一方、最近発表された懲罰的措置(ユーロビジョン・ソング・コンテスト2022へのロシアからの参加禁止や、UEFAチャンピオンズリーグ決勝の開催地をサンクトペテルブルグから変更することなど)については、ロシア政府が笑っているに違いないと思わざるを得ない。

個人への制裁など、これまでに発表されたより深刻な措置も、ロシア政府が何のために戦っているかを考えれば、どれも許容範囲内の副次的被害と言えるだろう。

世界の多くの国々はウクライナが侵略されたと考え、ロシア政府の紛争に対する考え方に反対しているが、その一方で、ロシアは本質的に常にウクライナを歴史的な祖国の一部と見なしてきたという見方があることも忘れてはならない。また、ロシアが派遣した「平和維持軍」は、ルガンスク人民共和国(LPR)とドネツク人民共和国(DPR)という新たに独立宣言した二つの共和国を守っているというのが、ロシアの公式見解である。この二つの共和国はモスクワに正式に支援を要請していた。

当然ながら、ウクライナのヴォロディミール・ゼレンスキー大統領は、望んでいた答えを受け取っていないと、西側の同盟国に対する不満をあらわにしている。
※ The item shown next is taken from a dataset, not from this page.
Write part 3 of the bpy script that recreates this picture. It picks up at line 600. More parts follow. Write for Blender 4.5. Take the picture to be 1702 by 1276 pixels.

ウクライナは取り残され、自分たちのことは自分たちでやらなければならないとゼレンスキー大統領が思うのも無理はない。「友好国がこのようなものであるなら敵は必要ない」と考えるウクライナ政府を責めることはできないのだ。

冒頭で紹介したコソボ首相とのインタビューに話を戻すと、クルティ氏の答えの中で唯一同意できるのは、もう一つの部分だろう。米国やNATOに依存する一方で、自国の軍隊の整備も進めているという部分だ。これは明らかに、近年米国や西側勢力に依存している国にとって非常に賢明な判断である。